### Recorded information
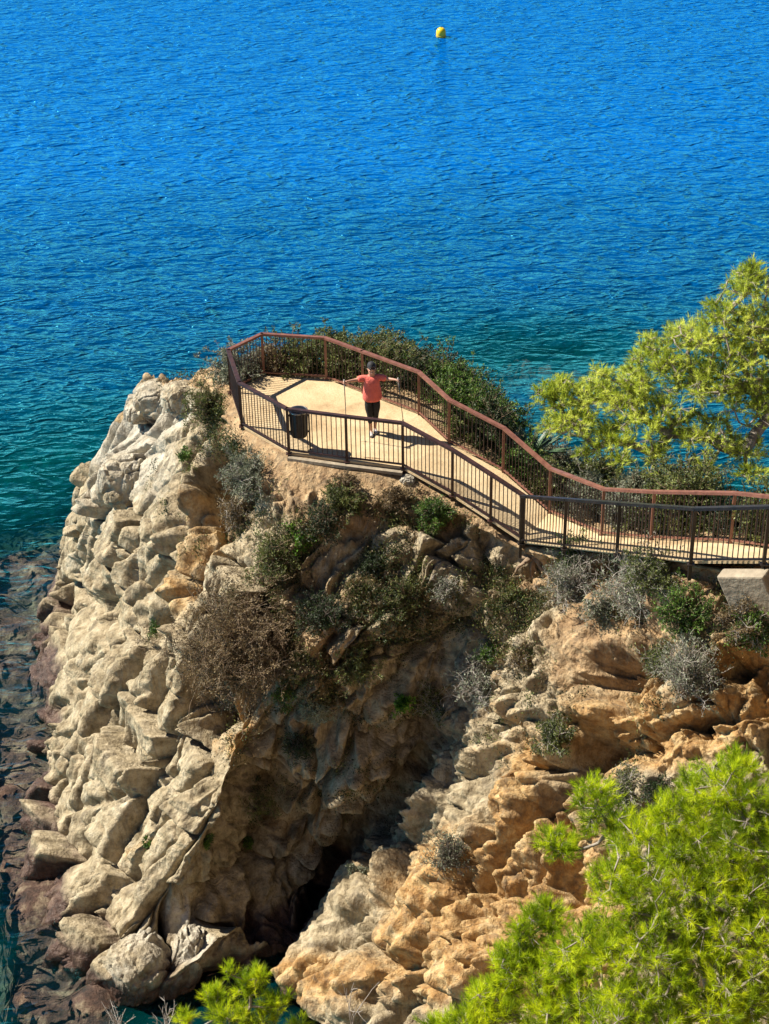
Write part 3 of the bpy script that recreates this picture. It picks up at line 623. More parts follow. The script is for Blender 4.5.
# ------------------------------------------------------------------ the woman
def skin(name, nodes, edges, mat_, parent, sub=2, root_i=0, smooth=True):
    me = bpy.data.meshes.new(name); me.from_pydata([n_[0] for n_ in nodes], edges, [])
    ob = bpy.data.objects.new(name, me); COL.objects.link(ob)
    sk = ob.modifiers.new('skin', 'SKIN'); sk.use_smooth_shade = True; sk.branch_smoothing = .6
    sv = me.skin_vertices[0].data if me.skin_vertices else None
    if sv is None:
        bpy.context.view_layer.objects.active = ob; sv = me.skin_vertices[0].data
    for v, n_ in zip(sv, nodes):
        r = n_[1]; v.radius = (r, r) if not hasattr(r, '__len__') else r
    sv[root_i].use_root = True
    ss = ob.modifiers.new('sub', 'SUBSURF'); ss.levels = ss.render_levels = sub
    dg = bpy.context.evaluated_depsgraph_get(); dg.update(); ev = ob.evaluated_get(dg)
    new = bpy.data.meshes.new_from_object(ev); bpy.data.objects.remove(ob); new.name = name
    new.materials.clear(); new.polygons.foreach_set('use_smooth', [True] * len(new.polygons))
    return link(name, new, mat_, parent)
M['skin'] = simple('skin', (.52, .29, .20), (.45, .24, .165), 9, .5)
M['shirt'] = simple('coral_cloth', (.78, .17, .13), (.66, .13, .10), 6, .85, .8, .02)
M['leggings'] = simple('black_cloth', (.004, .004, .005), (.008, .008, .010), 10, .8, .4, .01)
M['shoe'] = simple('grey_shoe_fabric', (.55, .52, .50), (.32, .31, .32), 12, .7)
M['sole'] = simple('dark_sole', (.05, .05, .05), rough=.7)
M['cap'] = simple('black_cap_cloth', (.012, .012, .016), (.02, .02, .025), 10, .75)
M['hair'] = simple('dark_brown_hair', (.035, .02, .012), (.06, .035, .02), 40, .5)
pb = P(373, 433.5, 10.02); W_ = empty('person', pb, R(6)); W_.scale = (.92, .92, .92); tag(W_, 'woman in a coral shirt, black leggings and cap with arms spread, holding trekking poles', 'person')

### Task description
Give every line above again exactly, with no pictures.

### Output of the exercise
Write part 3 of the bpy script that recreates this picture. It picks up at line 623. More parts follow. The script is for Blender 4.5.
# ------------------------------------------------------------------ the woman
def skin(name, nodes, edges, mat_, parent, sub=2, root_i=0, smooth=True):
    me = bpy.data.meshes.new(name); me.from_pydata([n_[0] for n_ in nodes], edges, [])
    ob = bpy.data.objects.new(name, me); COL.objects.link(ob)
    sk = ob.modifiers.new('skin', 'SKIN'); sk.use_smooth_shade = True; sk.branch_smoothing = .6
    sv = me.skin_vertices[0].data if me.skin_vertices else None
    if sv is None:
        bpy.context.view_layer.objects.active = ob; sv = me.skin_vertices[0].data
    for v, n_ in zip(sv, nodes):
        r = n_[1]; v.radius = (r, r) if not hasattr(r, '__len__') else r
    sv[root_i].use_root = True
    ss = ob.modifiers.new('sub', 'SUBSURF'); ss.levels = ss.render_levels = sub
    dg = bpy.context.evaluated_depsgraph_get(); dg.update(); ev = ob.evaluated_get(dg)
    new = bpy.data.meshes.new_from_object(ev); bpy.data.objects.remove(ob); new.name = name
    new.materials.clear(); new.polygons.foreach_set('use_smooth', [True] * len(new.polygons))
    return link(name, new, mat_, parent)
M['skin'] = simple('skin', (.52, .29, .20), (.45, .24, .165), 9, .5)
M['shirt'] = simple('coral_cloth', (.78, .17, .13), (.66, .13, .10), 6, .85, .8, .02)
M['leggings'] = simple('black_cloth', (.004, .004, .005), (.008, .008, .010), 10, .8, .4, .01)
M['shoe'] = simple('grey_shoe_fabric', (.55, .52, .50), (.32, .31, .32), 12, .7)
M['sole'] = simple('dark_sole', (.05, .05, .05), rough=.7)
M['cap'] = simple('black_cap_cloth', (.012, .012, .016), (.02, .02, .025), 10, .75)
M['hair'] = simple('dark_brown_hair', (.035, .02, .012), (.06, .035, .02), 40, .5)
pb = P(373, 433.5, 10.02); W_ = empty('person', pb, R(6)); W_.scale = (.92, .92, .92); tag(W_, 'woman in a coral shirt, black leggings and cap with arms spread, holding trekking poles', 'person')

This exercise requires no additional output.